--- Begin ---

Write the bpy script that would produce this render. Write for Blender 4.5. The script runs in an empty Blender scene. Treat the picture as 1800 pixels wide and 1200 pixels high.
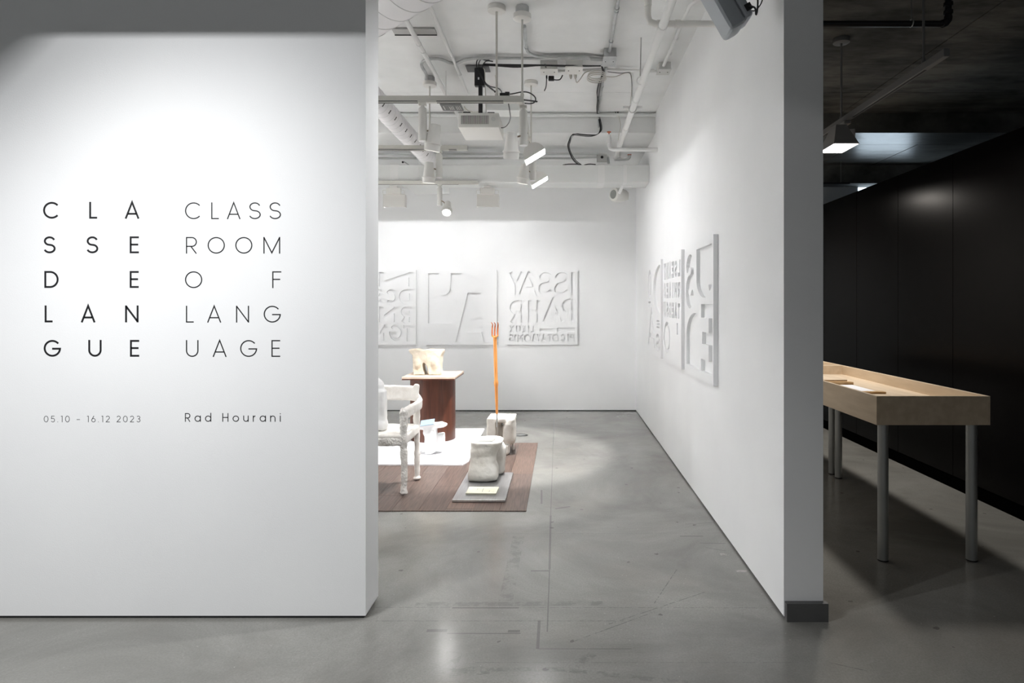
import bpy, bmesh, math, random
from mathutils import Vector, Matrix, Euler

random.seed(7)
scene = bpy.context.scene
col = scene.collection
PI = math.pi
F = 1120.0            # focal length in pixels of the 1800 px wide frame
H = 1.42              # camera height
VX, VY = 987.0, 538.0  # vanishing point
CEIL = 3.49
YW = 2.895            # front face of the text wall and of the right partition
YB = 8.64             # back wall


def P(px, py, Y):
    """point seen at a photo pixel at depth Y"""
    return Vector(((px - VX) * Y / F, Y, H - (py - VY) * Y / F))


# ------------------------------------------------------------------ camera, world, exposure
cam_d = bpy.data.cameras.new('camera')
cam = bpy.data.objects.new('camera', cam_d)
col.objects.link(cam)
cam.location = (0, 0, H)
cam.rotation_euler = (PI / 2, 0, 0)
cam_d.sensor_width = 36.0
cam_d.lens = 36.0 * F / 1800.0
cam_d.shift_x = (900 - VX) / 1800.0
cam_d.shift_y = -(600 - VY) / 1800.0
cam_d.clip_start = 0.05
scene.camera = cam

world = bpy.data.worlds.new('world')
scene.world = world
world.use_nodes = True
world.node_tree.nodes['Background'].inputs[0].default_value = (0.93, 0.97, 1.0, 1)
world.node_tree.nodes['Background'].inputs[1].default_value = 0.17

scene.view_settings.view_transform = 'Standard'
scene.view_settings.look = 'None'
scene.view_settings.gamma = 1.0
scene.view_settings.use_curve_mapping = False
scene.view_settings.exposure = 0.2
try:
    scene.cycles.max_bounces = 10
    scene.cycles.diffuse_bounces = 6
    scene.cycles.caustics_reflective = False
    scene.cycles.sample_clamp_indirect = 30.0
except Exception:
    pass

# strengths of the lamps, all in one place
POW = dict(text_wash=19, text_low_fill=14, text_fill=350, back_wash=18, flood=7.5, spot_chair=58, spot_plate=78, spot_rug=112,
           spot_back=6.5, spot_side=370, hidden=380, back_fill=118, door_fill=118, dark_flood=22, dark_far=28, window=4.5)
WHITE_L = (1.0, 0.985, 0.965)
COOL_L = (0.985, 0.99, 1.0)


def area_light(name, loc, direction, sx, sy, power, color=WHITE_L, spread=180, parent=None):
    d = bpy.data.lights.new(name, 'AREA')
    d.shape = 'RECTANGLE'
    d.size, d.size_y = sx, sy
    d.energy = power
    d.color = color
    d.spread = math.radians(spread)
    o = bpy.data.objects.new(name, d)
    col.objects.link(o)
    o.location = loc
    o.rotation_euler = Vector(direction).to_track_quat('-Z', 'Y').to_euler()
    return o


def spot_light(name, loc, target, power, cone, blend=0.4, radius=0.03, color=WHITE_L):
    d = bpy.data.lights.new(name, 'SPOT')
    d.energy = power
    d.color = color
    d.spot_size = math.radians(cone)
    d.spot_blend = blend
    d.shadow_soft_size = radius
    o = bpy.data.objects.new(name, d)
    col.objects.link(o)
    o.location = loc
    o.rotation_euler = (Vector(target) - Vector(loc)).to_track_quat('-Z', 'Y').to_euler()
    return o


# ------------------------------------------------------------------ materials
def principled(name, color, rough=0.6, metal=0.0, spec=0.5, emit=None, emit_s=0.0):
    m = bpy.data.materials.new(name)
    m.use_nodes = True
    b = m.node_tree.nodes['Principled BSDF']
    b.inputs['Base Color'].default_value = (*color, 1)
    b.inputs['Roughness'].default_value = rough
    b.inputs['Metallic'].default_value = metal
    b.inputs['Specular IOR Level'].default_value = spec
    if emit:
        b.inputs['Emission Color'].default_value = (*emit, 1)
        b.inputs['Emission Strength'].default_value = emit_s
    return m


def noise_mat(name, c1, c2, scale=6.0, rough=0.6, metal=0.0, spec=0.5, bump=0.0, bscale=60.0,
              stretch=(1, 1, 1), lo=0.35, hi=0.65, detail=5.0, rough2=None):
    m = principled(name, c1, rough, metal, spec)
    nt = m.node_tree
    N, L = nt.nodes, nt.links
    b = N['Principled BSDF']
    tc = N.new('ShaderNodeTexCoord')
    mp = N.new('ShaderNodeMapping')
    mp.inputs['Scale'].default_value = stretch
    L.new(tc.outputs['Object'], mp.inputs['Vector'])
    nz = N.new('ShaderNodeTexNoise')
    nz.inputs['Scale'].default_value = scale
    nz.inputs['Detail'].default_value = detail
    L.new(mp.outputs[0], nz.inputs['Vector'])
    r = N.new('ShaderNodeValToRGB')
    r.color_ramp.elements[0].position = lo
    r.color_ramp.elements[1].position = hi
    r.color_ramp.elements[0].color = (*c1, 1)
    r.color_ramp.elements[1].color = (*c2, 1)
    L.new(nz.outputs[0], r.inputs[0])
    L.new(r.outputs[0], b.inputs['Base Color'])
    if rough2 is not None:
        mr = N.new('ShaderNodeMapRange')
        mr.inputs['From Min'].default_value = lo
        mr.inputs['From Max'].default_value = hi
        mr.inputs['To Min'].default_value = rough
        mr.inputs['To Max'].default_value = rough2
        L.new(nz.outputs[0], mr.inputs['Value'])
        L.new(mr.outputs[0], b.inputs['Roughness'])
    if bump:
        n2 = N.new('ShaderNodeTexNoise')
        n2.inputs['Scale'].default_value = bscale
        n2.inputs['Detail'].default_value = 4
        L.new(mp.outputs[0], n2.inputs['Vector'])
        bp = N.new('ShaderNodeBump')
        bp.inputs['Strength'].default_value = bump
        bp.inputs['Distance'].default_value = 0.01
        L.new(n2.outputs[0], bp.inputs['Height'])
        L.new(bp.outputs[0], b.inputs['Normal'])
    return m


M = {}
M['paint'] = noise_mat('white_wall_paint', (0.83, 0.835, 0.84), (0.855, 0.86, 0.862), 2.0, 0.75, spec=0.25, bump=0.05, bscale=180)
M['ceil_paint'] = noise_mat('white_painted_concrete', (0.74, 0.745, 0.74), (0.80, 0.805, 0.80), 3.0, 0.8, spec=0.2, bump=0.12, bscale=30)
M['relief'] = principled('relief_white', (0.84, 0.845, 0.85), 0.65, spec=0.25)
M['white_metal'] = principled('white_enamel', (0.72, 0.71, 0.68), 0.45)
M['track'] = principled('track_enamel', (0.60, 0.59, 0.55), 0.45)
M['slot'] = principled('dark_slot', (0.02, 0.02, 0.02), 0.6)
M['black'] = principled('black_plastic', (0.012, 0.012, 0.013), 0.45)
M['black_steel'] = principled('black_steel', (0.02, 0.02, 0.022), 0.4, 0.3)
M['vinyl'] = principled('black_vinyl', (0.008, 0.008, 0.010), 0.55, spec=0.3)
M['vinyl_grey'] = principled('thin_grey_vinyl', (0.03, 0.03, 0.034), 0.55, spec=0.3)
M['galv'] = noise_mat('galvanised_steel', (0.42, 0.43, 0.43), (0.54, 0.55, 0.55), 12, 0.4, 0.7)
M['pipe_white'] = principled('white_pipe', (0.76, 0.76, 0.75), 0.5)
M['duct'] = noise_mat('painted_duct', (0.70, 0.71, 0.70), (0.74, 0.75, 0.74), 2, 0.6, spec=0.3)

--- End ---

Copy nothing but the lines from the first one in the listing through the line with "from mathutils import Vector, Matrix, Euler", and omit the pictures.

Write the bpy script that would produce this render. Write for Blender 4.5. The script runs in an empty Blender scene. Treat the picture as 1800 pixels wide and 1200 pixels high.
import bpy, bmesh, math, random
from mathutils import Vector, Matrix, Euler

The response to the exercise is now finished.